The album is already available for pre-order in multiple formats, and anticipation online has been immediate — especially after Abrams teased the project during this year’s Met Gala weekend.

Alongside the announcement, Abrams confirmed that the album’s lead single, “Hit the Wall,” will be released on Thursday (May 14) at 8 p.m. ET.

“It’s the introduction to this new chapter, and I feel grateful and relieved that this is the introduction. I love the song so much and I love the people I made it with. It feels embodied and that feels good. I’m excited for it to belong to everyone else,” she said in an interview with Vogue during the 2026 Met Gala festivities.

Abrams also shared the album artwork across social media, writing: “‘Daughter from Hell’ My third album is out July 17. ‘Hit the Wall’ this Thursday night. Whoa whoa whoa. Freaking out. I am so ready for it to be yours.”

The upcoming project marks Abrams’ official follow-up to The Secret of Us, her 2024 sophomore album that significantly expanded both her commercial reach and critical profile. The record helped solidify Abrams as one of pop’s strongest young songwriters, particularly among listeners drawn to emotionally detailed, diaristic lyricism.

Much of Abrams’ recent success has also been tied to her ongoing creative partnership with Aaron Dessner, the Grammy-winning producer and member of The National who once again collaborated closely with her on Daughter From Hell.

Dessner’s atmospheric production style has become central to Abrams’ sound over the last several years, helping shape the intimate, emotionally layered songwriting that’s earned her comparisons to some of pop’s most influential confessional artists.

Still, Abrams has increasingly carved out a lane that feels distinctly her own.

While her earlier work leaned heavily into stripped-back bedroom-pop aesthetics, recent releases have shown greater confidence, sharper hooks, and a broader emotional range.
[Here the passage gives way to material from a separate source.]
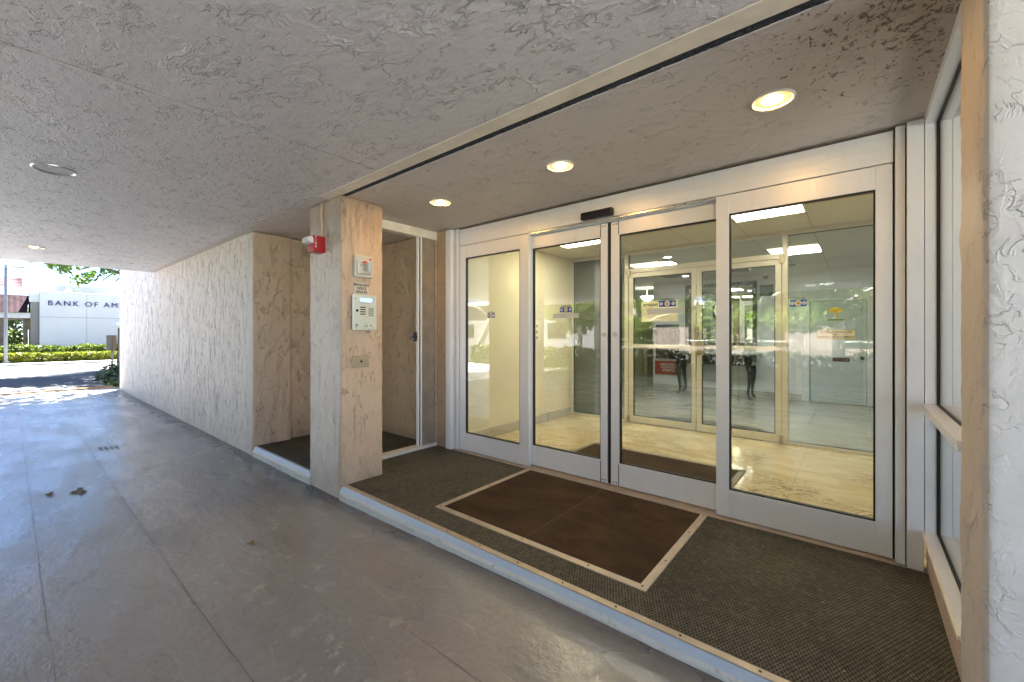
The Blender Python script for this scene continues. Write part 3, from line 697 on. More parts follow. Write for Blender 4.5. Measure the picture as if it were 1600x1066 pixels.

Songs like “That’s So True” demonstrated her ability to pair vulnerability with pop precision — a balance that’s become a defining part of her appeal.

The title Daughter From Hell alone already signals a potentially darker, more self-aware direction for Abrams creatively. Fans online have quickly begun speculating about the album’s themes, aesthetic, and sonic evolution following the announcement.

Abrams, however, appears less interested in carefully managing expectations than simply letting listeners experience the music for themselves.

That emotional openness has been one of the biggest reasons for her rapid rise over the past few years. Even as her audience has grown from indie-pop circles into full-scale arena crowds, Abrams has maintained the sense that listeners are hearing directly from her rather than through a heavily manufactured pop persona.

Now, with a third album arriving this summer, she’s stepping into what may be the most defining phase of her career so far — not as an emerging artist anymore, but as one of pop music’s clearest young voices.